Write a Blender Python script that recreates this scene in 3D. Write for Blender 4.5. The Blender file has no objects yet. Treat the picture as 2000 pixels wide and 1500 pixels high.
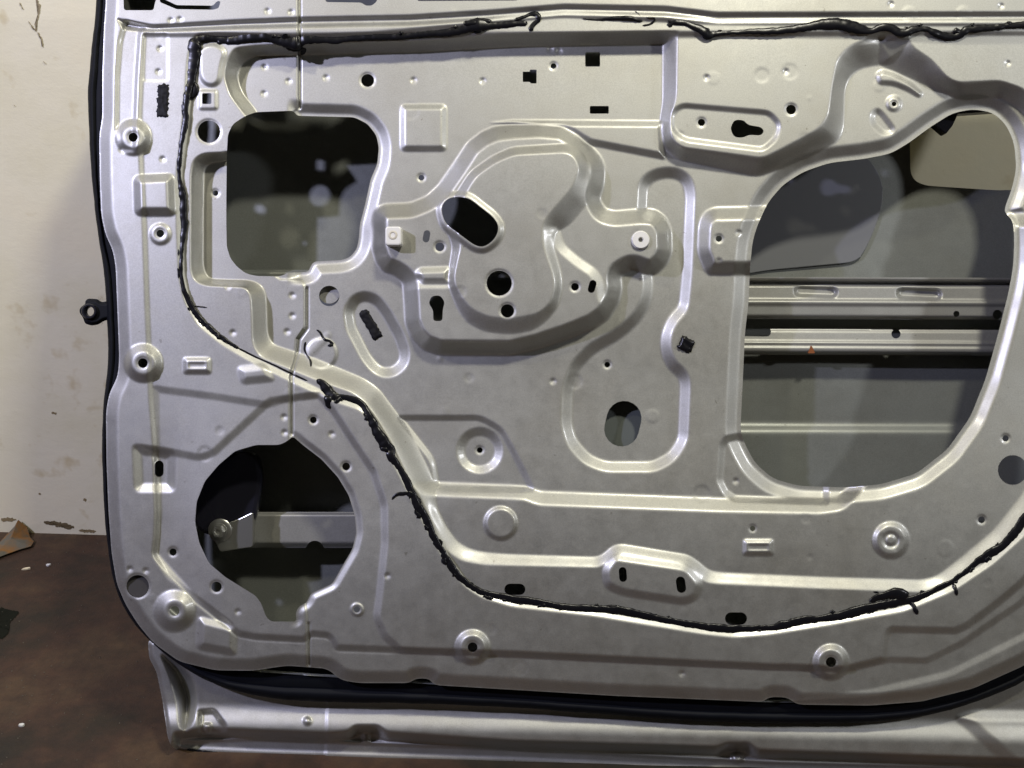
import bpy, math, random
import numpy as np
from mathutils import Matrix, Vector
random.seed(7)
rng = np.random.default_rng(7)

# ------------------------------------------------------------------ frame of the door
S = 0.0005                       # metres per design unit on the door's front plane
CX, CY = 1000.0, 750.0
D = 1800.0                       # camera distance in design units (0.9 m)
BASE = 1565.0                    # bottom edge of the door
LEAN, ROLL = math.radians(20), math.radians(1.7)
ROOT_M = Matrix.Rotation(math.pi/2 - LEAN, 4, 'X') @ Matrix.Rotation(ROLL, 4, 'Z')
BASE_Y = -(BASE - CY) * S
def L(px, py, z=0.0):            # design coordinates (as measured at depth z) -> door-local metres
    k = (D - z) / D
    return Vector(((px - CX) * k * S, -(py - CY) * k * S - BASE_Y, z * S))
def W(v):                        # local metres about the panel centre -> world
    return ROOT_M @ Vector((v[0], v[1] - BASE_Y, v[2]))

sc = bpy.context.scene
col = sc.collection
# ------------------------------------------------------------------ camera
cam = bpy.data.cameras.new('camera'); cam_o = bpy.data.objects.new('camera', cam); col.objects.link(cam_o)
cam.sensor_width = 36; cam.lens = 36 * D / 2000.0; cam.clip_end = 100; cam.clip_start = 0.01
cam_o.matrix_world = ROOT_M @ Matrix.Translation(Vector((0, -BASE_Y, D * S)))
CAM = cam_o.matrix_world.translation.copy()
sc.camera = cam_o
# ------------------------------------------------------------------ world, lamps, exposure
w = bpy.data.worlds.new('World'); sc.world = w; w.use_nodes = True
w.node_tree.nodes['Background'].inputs[0].default_value = (0.95, 0.88, 0.70, 1)
w.node_tree.nodes['Background'].inputs[1].default_value = 0.015
def lamp(name, loc, aim, power, colr, sx, sy):
    l = bpy.data.lights.new(name, 'AREA'); l.energy = power; l.color = colr
    l.shape = 'RECTANGLE'; l.size = sx; l.size_y = sy
    o = bpy.data.objects.new(name, l); col.objects.link(o)
    p = W(loc); o.location = p
    o.rotation_euler = (W(aim) - p).to_track_quat('-Z', 'Y').to_euler()
lamp('ceiling_lamp', (0.60, 1.58, 1.36), (0.1, 0, 0), 28, (1.0, 0.96, 0.80), 0.22, 0.12)
lamp('bluish_lamp', (-1.50, 0.84, 1.25), (-0.1, 0.05, 0), 28.5, (0.69, 0.69, 1.0), 0.06, 0.06)
lamp('far_lamp', (1.87, 0.55, 1.10), (0.2, 0, 0), 10, (0.95, 0.96, 1.0), 0.10, 0.10)
lamp('left_lamp', (-1.25, 1.75, 1.55), (-0.5, 0, 0), 12, (1.0, 0.93, 0.70), 0.12, 0.12)
sc.view_settings.view_transform = 'Standard'; sc.view_settings.look = 'None'
sc.view_settings.exposure = 0; sc.view_settings.gamma = 1
sc.cycles.max_bounces = 6

# ------------------------------------------------------------------ materials
def mat(name, base, rough=0.5, metal=0.0, spec=0.5):
    m = bpy.data.materials.new(name); m.use_nodes = True
    b = m.node_tree.nodes['Principled BSDF']
    b.inputs['Base Color'].default_value = (*base, 1); b.inputs['Roughness'].default_value = rough
    b.inputs['Metallic'].default_value = metal; b.inputs['Specular IOR Level'].default_value = spec
    return m
def nd(m, t, **kw):
    n = m.node_tree.nodes.new(t)
    for k, v in kw.items():
        if k in n.inputs: n.inputs[k].default_value = v
        else: setattr(n, k, v)
    return n
def lk(m, a, ao, b, bi): m.node_tree.links.new(a.outputs[ao], b.inputs[bi])
def ramp(m, stops, fac, fo='Fac'):
    r = nd(m, 'ShaderNodeValToRGB'); e = r.color_ramp.elements
    while len(e) < len(stops): e.new(0.5)
    for el, (p, c) in zip(e, stops):
        el.position = p; el.color = (*c, 1) if len(c) == 3 else c
    lk(m, fac, fo, r, 'Fac'); return r
def bsdf(m): return m.node_tree.nodes['Principled BSDF']

def paint(name, base, rough, metal):
    m = mat(name, base, rough, metal)
    tc = nd(m, 'ShaderNodeTexCoord')
    fl = nd(m, 'ShaderNodeTexNoise', Scale=900.0, Detail=2.0); lk(m, tc, 'Object', fl, 'Vector')
    sm = nd(m, 'ShaderNodeTexNoise', Scale=7.0, Detail=6.0, Roughness=0.65); lk(m, tc, 'Object', sm, 'Vector')
    mid = nd(m, 'ShaderNodeTexNoise', Scale=60.0, Detail=5.0, Roughness=0.7); lk(m, tc, 'Object', mid, 'Vector')
    dk = tuple(c * 0.92 for c in base); lt = tuple(min(1, c * 1.045) for c in base)
    r1 = ramp(m, [(0.38, dk), (0.62, lt)], fl)
    dirt = ramp(m, [(0.45, (1, 1, 1)), (0.75, (0.88, 0.86, 0.82))], sm)
    mx = nd(m, 'ShaderNodeMix', data_type='RGBA', blend_type='MULTIPLY'); mx.inputs[0].default_value = 1
    m.node_tree.links.new(r1.outputs[0], mx.inputs[6]); m.node_tree.links.new(dirt.outputs[0], mx.inputs[7])
    m.node_tree.links.new(mx.outputs[2], bsdf(m).inputs['Base Color'])
    rr = nd(m, 'ShaderNodeMapRange'); rr.inputs[1].default_value = 0.3; rr.inputs[2].default_value = 0.75
    rr.inputs[3].default_value = rough - 0.04; rr.inputs[4].default_value = rough + 0.05
    
    sp = nd(m, 'ShaderNodeTexNoise', Scale=130.0, Detail=3.0, Roughness=0.6); lk(m, tc, 'Object', sp, 'Vector')
    sr = ramp(m, [(0.71, (1, 1, 1)), (0.76, (0.62, 0.60, 0.56))], sp)
    mx2 = nd(m, 'ShaderNodeMix', data_type='RGBA', blend_type='MULTIPLY'); mx2.inputs[0].default_value = 0.8
    m.node_tree.links.new(mx.outputs[2], mx2.inputs[6]); m.node_tree.links.new(sr.outputs[0], mx2.inputs[7])
    m.node_tree.links.new(mx2.outputs[2], bsdf(m).inputs['Base Color'])
    lk(m, mid, 'Fac', rr, 0); lk(m, rr, 0, bsdf(m), 'Roughness')
    bp = nd(m, 'ShaderNodeBump', Strength=0.06, Distance=0.0004); lk(m, fl, 'Fac', bp, 'Height')
    lk(m, bp, 'Normal', bsdf(m), 'Normal')
    return m
SILVER = paint('silver_paint', (0.50, 0.50, 0.47), 0.55, 0.96)
bsdf(SILVER).inputs['Coat Weight'].default_value = 0.55; bsdf(SILVER).inputs['Coat Roughness'].default_value = 0.2; bsdf(SILVER).inputs['Coat IOR'].default_value = 1.6
PRIMER = paint('inner_primer', (0.25, 0.262, 0.245), 0.42, 0.45)
STEEL = paint('beam_paint', (0.36, 0.36, 0.34), 0.46, 0.5)
BLACK = mat('black_rubber', (0.006, 0.007, 0.010), 0.6, 0.0, 0.12)
BUTYL = mat('black_butyl', (0.006, 0.006, 0.008), 0.3, 0.0, 0.35)
_n = nd(BUTYL, 'ShaderNodeTexNoise', Scale=70.0, Detail=2.0); _t = nd(BUTYL, 'ShaderNodeTexCoord'); lk(BUTYL, _t, 'Object', _n, 'Vector')
_b = nd(BUTYL, 'ShaderNodeBump', Strength=0.22, Distance=0.003); lk(BUTYL, _n, 'Fac', _b, 'Height'); lk(BUTYL, _b, 'Normal', bsdf(BUTYL), 'Normal')
PLAST = mat('black_plastic', (0.012, 0.012, 0.018), 0.22)
WHITE = mat('white_nylon', (0.80, 0.79, 0.75), 0.35)
ZINC = mat('zinc_plate', (0.55, 0.55, 0.52), 0.32, 0.9)
FOAM = mat('black_foam', (0.006, 0.006, 0.008), 0.6, 0.0, 0.2)

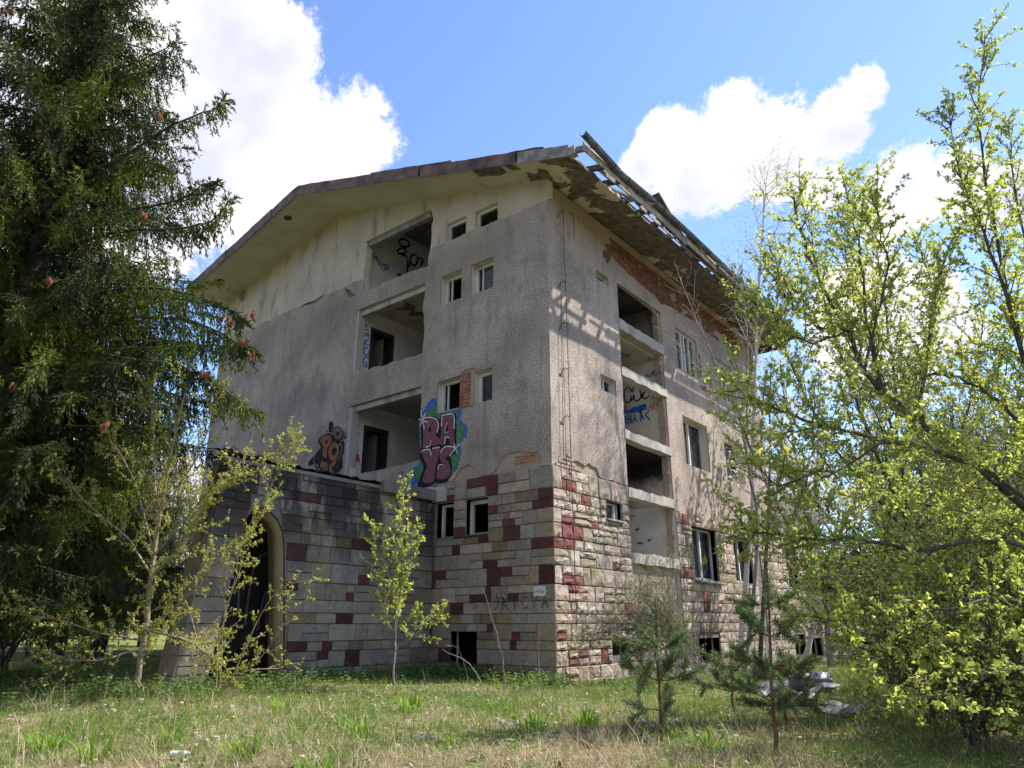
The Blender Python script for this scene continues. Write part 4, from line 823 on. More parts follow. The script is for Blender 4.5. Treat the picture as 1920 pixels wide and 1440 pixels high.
# ------------------------------------------------------------------ graffiti (flat paint)
G = json.loads('''{"RB":[[[-3.586,6.577],[-3.709,6.616],[-3.869,6.557],[-3.981,6.367],[-4.1,6.284],[-4.178,6.072],[-4.16,5.622],[-4.092,5.581],[-4.099,5.231],[-4.104,4.971],[-4.362,4.862],[-4.375,4.432],[-4.291,4.388],[-4.154,4.463],[-3.594,4.34],[-3.488,4.162],[-3.328,3.995],[-3.238,4.08],[-3.212,4.35],[-3.102,4.418],[-2.776,4.65],[-2.659,4.99],[-2.682,5.16],[-2.796,5.233],[-2.506,5.41],[-2.495,5.661],[-2.627,5.754],[-2.742,5.874],[-2.692,6.066],[-2.754,6.222],[-2.789,6.142],[-3.527,6.178],[-3.55,6.495]]],"RG":[[[-3.587,6.427],[-3.717,6.377],[-3.854,6.283],[-4.014,6.223],[-4.133,6.004],[-4.103,5.642],[-4.049,5.282],[-4.068,4.908],[-4.255,4.79],[-4.29,4.565],[-4.161,4.577],[-3.875,4.485],[-3.556,4.363],[-3.435,4.239],[-3.315,4.116],[-3.268,4.329],[-3.141,4.451],[-2.833,4.685],[-2.732,4.974],[-2.755,5.116],[-2.827,5.266],[-2.581,5.451],[-2.568,5.631],[-2.7,5.725],[-2.837,5.877],[-2.806,6.087],[-3.171,6.126],[-3.506,6.159]]],"RK":[[[-4.109,6.09],[-4.051,6.154],[-3.888,6.17],[-3.684,6.132],[-3.521,6.058],[-3.439,5.985],[-3.384,6.092],[-3.327,6.12],[-2.9,6.061],[-2.858,5.953],[-2.834,5.267],[-2.852,5.228],[-2.793,5.149],[-2.864,5.048],[-3.011,4.958],[-2.945,4.7],[-2.975,4.512],[-3.1,4.377],[-3.287,4.345],[-3.538,4.389],[-3.632,4.331],[-3.906,4.321],[-4.186,4.339],[-4.061,4.593],[-3.935,4.833],[-4.113,5.117],[-4.099,5.231],[-4.063,5.313],[-4.109,5.88]]],"RM":[[[-4.056,6.095],[-3.968,6.133],[-3.723,6.095],[-3.538,6.003],[-3.464,5.843],[-3.484,5.701],[-3.56,5.626],[-3.476,5.526],[-3.409,5.5],[-3.402,5.356],[-3.705,5.369],[-3.723,5.487],[-3.78,5.496],[-3.784,5.358],[-3.996,5.338],[-3.997,5.566],[-4.035,5.868]],[[-3.352,6.057],[-3.286,6.077],[-2.956,6.028],[-2.924,5.993],[-2.906,5.391],[-2.898,5.277],[-3.062,5.303],[-3.087,5.463],[-3.203,5.481],[-3.215,5.327],[-3.382,5.338],[-3.365,5.666]],[[-4.048,5.252],[-3.961,5.286],[-3.739,5.264],[-3.683,5.098],[-3.642,5.287],[-3.398,5.27],[-3.433,5.019],[-3.518,4.777],[-3.579,4.435],[-3.954,4.472],[-3.888,4.713],[-3.816,4.846],[-3.948,5.064]],[[-3.386,5.012],[-3.37,5.166],[-3.25,5.247],[-3.059,5.246],[-2.895,5.176],[-2.874,5.128],[-3.031,5.003],[-3.156,5.007],[-3.169,4.939],[-3.042,4.796],[-3.005,4.626],[-3.049,4.508],[-3.197,4.444],[-3.427,4.481],[-3.48,4.534],[-3.44,4.753],[-3.306,4.777],[-3.233,4.845],[-3.331,4.892]]],"RH":[[[-3.821,5.89],[-3.825,5.743],[-3.743,5.715],[-3.72,5.814],[-3.772,5.882]],[[-3.16,5.839],[-3.244,5.632],[-3.139,5.614],[-3.132,5.829]]],"RW":[[[-4.047,6.085],[-3.947,6.13],[-3.723,6.095],[-3.526,5.992],[-3.467,5.829],[-3.503,5.675]],[[-3.817,5.904],[-3.809,5.741]],[[-3.723,5.487],[-3.756,5.359],[-3.884,5.35]],[[-3.36,5.81],[-3.344,6.058],[-3.286,6.077],[-2.956,6.025],[-2.916,5.676]],[[-3.156,5.847],[-3.236,5.639],[-3.128,5.621]],[[-3.083,5.462],[-3.199,5.481],[-3.231,5.335]],[[-4.04,5.257],[-3.94,5.283],[-3.739,5.261],[-3.688,5.113]],[[-3.641,5.278],[-3.398,5.27]],[[-3.353,5.135],[-3.306,5.207],[-3.193,5.252],[-3.021,5.234],[-2.887,5.169],[-3.031,4.995]],[[-3.27,4.814],[-3.4,4.817],[-3.419,4.73]],[[-4.124,6.334],[-3.973,5.857]],[[-4.195,6.135],[-3.859,6.001]],[[-3.954,6.257],[-4.14,5.916]],[[-2.91,5.279],[-2.789,5.037]],[[-2.722,5.25],[-2.958,5.062]]],"PK":[[[-8.003,6.721],[-7.903,6.736],[-7.794,6.684],[-7.779,6.516],[-7.676,6.553],[-7.471,6.518],[-7.306,6.382],[-7.174,6.231],[-7.158,6.1],[-7.286,6.078],[-7.19,5.957],[-7.192,5.704],[-7.258,5.588],[-7.19,5.286],[-7.335,5.161],[-7.822,5.119],[-7.879,5.042],[-8.184,5.059],[-8.441,5.176],[-8.658,5.236],[-8.399,5.363],[-8.567,5.559],[-8.808,5.526],[-8.862,5.643],[-8.588,5.823],[-8.45,5.956],[-8.286,6.019],[-8.501,6.184],[-8.431,6.306],[-8.198,6.378],[-7.996,6.411]]],"PO":[[[-8.403,6.235],[-8.259,6.322],[-8.022,6.349],[-7.877,6.282],[-7.824,6.143],[-7.876,6.021],[-7.985,5.951],[-7.965,5.679],[-8.102,5.688],[-8.193,5.852],[-8.162,6.0],[-8.266,6.125]],[[-7.419,5.736],[-7.456,5.626],[-7.534,5.549],[-7.637,5.52],[-7.745,5.545],[-7.838,5.621],[-7.896,5.731],[-7.908,5.855],[-7.871,5.967],[-7.792,6.045],[-7.688,6.073],[-7.578,6.045],[-7.487,5.969],[-7.43,5.858]],[[-8.191,5.593],[-7.869,5.463],[-8.054,5.339],[-8.239,5.449]]],"PT":[[[-7.321,6.287],[-7.332,6.211],[-7.381,6.156],[-7.461,6.134],[-7.554,6.149],[-7.643,6.199],[-7.71,6.273],[-7.741,6.357],[-7.731,6.435],[-7.68,6.49],[-7.6,6.512],[-7.506,6.495],[-7.417,6.445],[-7.351,6.371]],[[-8.074,5.363],[-7.891,5.381],[-7.918,5.089],[-8.184,5.059],[-8.336,5.163]],[[-7.829,5.415],[-7.547,5.545],[-7.503,5.454],[-7.682,5.311],[-7.567,5.191],[-7.788,5.115]]],"PH":[[[-7.535,5.776],[-7.552,5.727],[-7.587,5.693],[-7.634,5.68],[-7.684,5.692],[-7.727,5.726],[-7.753,5.776],[-7.759,5.831],[-7.742,5.88],[-7.706,5.915],[-7.658,5.927],[-7.609,5.915],[-7.566,5.88],[-7.54,5.831]],[[-7.463,6.289],[-7.467,6.262],[-7.487,6.243],[-7.518,6.235],[-7.554,6.241],[-7.588,6.259],[-7.614,6.286],[-7.626,6.316],[-7.621,6.344],[-7.601,6.363],[-7.57,6.37],[-7.534,6.364],[-7.5,6.346],[-7.474,6.319]],[[-8.105,6.209],[-7.963,6.165],[-8.003,6.084],[-8.093,6.12]]],"PW":[[[-8.507,6.229],[-8.401,6.345],[-8.165,6.395],[-7.926,6.399],[-7.782,6.331],[-7.768,6.482],[-7.609,6.553],[-7.362,6.434],[-7.236,6.262],[-7.258,6.116],[-7.392,6.01],[-7.295,5.888],[-7.307,5.721],[-7.397,5.524]],[[-8.507,6.229],[-8.321,6.024],[-8.538,5.838],[-8.552,5.578],[-8.348,5.485],[-8.353,5.4],[-8.224,5.34],[-8.412,5.215]],[[-7.693,5.778],[-7.404,5.98]]],"SK":[[[-1.038,7.849],[-1.092,7.707],[-1.198,7.861],[-1.323,7.825],[-1.368,7.693],[-1.335,7.462],[-1.248,7.397],[-1.168,7.457],[-1.136,7.59],[-1.144,7.452],[-1.076,7.48],[-1.048,7.6],[-1.024,7.442],[-0.932,7.391],[-0.812,7.496],[-0.836,7.723]],[[-0.793,7.465],[-0.683,7.567],[-0.725,7.603],[-0.775,7.516],[-0.722,7.423],[-0.635,7.411],[-0.557,7.472]],[[-0.44,7.394],[-0.423,7.385]]],"SB":[[[-1.579,7.229],[-1.246,7.167],[-1.122,7.226],[-1.003,7.217],[-0.883,7.235],[-0.661,7.233],[-0.644,7.066],[-0.837,7.035],[-1.044,7.041],[-1.164,7.041],[-1.373,7.08],[-1.556,7.086]]],"SL":[[[-1.497,7.047],[-1.451,6.791]],[[-1.456,6.97],[-1.349,6.979],[-1.347,6.758]],[[-1.271,7.019],[-1.271,6.759]],[[-1.279,6.883],[-1.18,6.879]],[[-1.181,7.003],[-1.175,6.756]],[[-1.122,6.746],[-1.062,6.995],[-1.003,6.752]],[[-1.093,6.836],[-1.021,6.837]],[[-0.87,6.756],[-0.835,7.062]],[[-0.887,7.072],[-0.765,6.791]],[[-0.59,7.002],[-0.699,6.901],[-0.565,6.742]]],"SR":[[[-0.587,7.042],[-0.503,7.202],[-0.473,7.021]],[[-0.554,7.104],[-0.476,7.097]],[[-0.443,7.028],[-0.416,7.212],[-0.367,7.162],[-0.418,7.105],[-0.371,7.028]],[[-0.343,7.023],[-0.316,7.193],[-0.281,7.092],[-0.239,7.191],[-0.243,7.017]],[[-0.219,7.147],[-0.191,7.074],[-0.161,7.163]],[[-0.191,7.074],[-0.262,6.954]]],"D1":[[[0.29,12.155],[0.342,12.257],[0.334,12.058]],[[0.447,12.167],[0.391,12.193],[0.441,12.246],[0.481,12.2],[0.418,12.085],[0.457,12.054],[0.51,12.118],[0.447,12.167]],[[0.463,12.016],[0.474,12.014]],[[0.528,12.075],[0.591,12.197],[0.583,12.014]],[[0.605,12.023],[0.668,12.154],[0.661,11.952]],[[0.687,11.909],[0.698,11.908]],[[0.748,12.068],[0.737,11.93],[0.86,11.966]],[[0.824,12.043],[0.818,11.828]],[[0.894,12.003],[0.974,12.036],[0.923,11.919],[1.001,11.926],[0.919,11.775]],[[0.976,12.005],[1.105,12.04],[1.037,11.833]],[[0.995,11.902],[1.13,11.952]]],"D1K":[[[1.952,13.18],[1.908,13.112],[1.828,13.052],[1.726,13.011],[1.624,12.997],[1.541,13.013],[1.493,13.054],[1.49,13.114],[1.532,13.181],[1.611,13.241],[1.712,13.282],[1.815,13.297],[1.9,13.283],[1.948,13.24]],[[1.822,12.923],[1.813,12.862],[1.759,12.789],[1.673,12.722],[1.58,12.679],[1.504,12.672],[1.464,12.702],[1.472,12.762],[1.526,12.835],[1.611,12.902],[1.704,12.946],[1.782,12.953]],[[1.691,12.668],[1.848,12.702],[1.917,12.566],[1.916,12.268],[1.909,12.068]],[[2.352,12.785],[2.336,12.674],[2.282,12.574],[2.203,12.514],[2.122,12.507],[2.06,12.557],[2.033,12.648],[2.047,12.758],[2.101,12.858],[2.179,12.919],[2.261,12.927],[2.324,12.878]],[[1.99,12.365],[2.044,12.787]],[[2.408,12.877],[2.616,12.898],[2.505,12.647]],[[1.51,11.873],[1.622,11.951],[1.592,11.81]]],"RA":[[[0.308,9.734],[0.318,9.504]],[[0.309,9.728],[0.431,9.717],[0.335,9.62],[0.486,9.56]],[[0.328,9.391],[0.451,9.475],[0.52,9.395]],[[0.373,9.377],[0.475,9.395]],[[0.362,9.228],[0.372,9.03]],[[0.527,9.31],[0.377,9.132],[0.551,9.115]],[[0.56,8.916],[0.549,8.836],[0.505,8.776],[0.448,8.759],[0.397,8.79],[0.373,8.858],[0.385,8.938],[0.427,8.998],[0.485,9.016],[0.536,8.984]],[[0.577,8.719],[0.416,8.672],[0.379,8.519],[0.492,8.382],[0.53,8.535],[0.463,8.529]]],"PI":[[[0.438,5.871],[0.431,5.823],[0.405,5.79],[0.37,5.784],[0.339,5.806],[0.324,5.849],[0.331,5.896],[0.357,5.93],[0.392,5.936],[0.423,5.914]],[[0.388,5.783],[0.399,5.578]]]}''')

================

Extract every line from the records above that contains the word "this".

Write a Blender Python script that recreates this scene in 3D. Write for Blender 4.5. The Blender file has no objects yet. Treat the picture as 2000 pixels wide and 1500 pixels high.
The Blender Python script for this scene continues. Write part 4, from line 823 on. More parts follow. The script is for Blender 4.5. Treat the picture as 1920 pixels wide and 1440 pixels high.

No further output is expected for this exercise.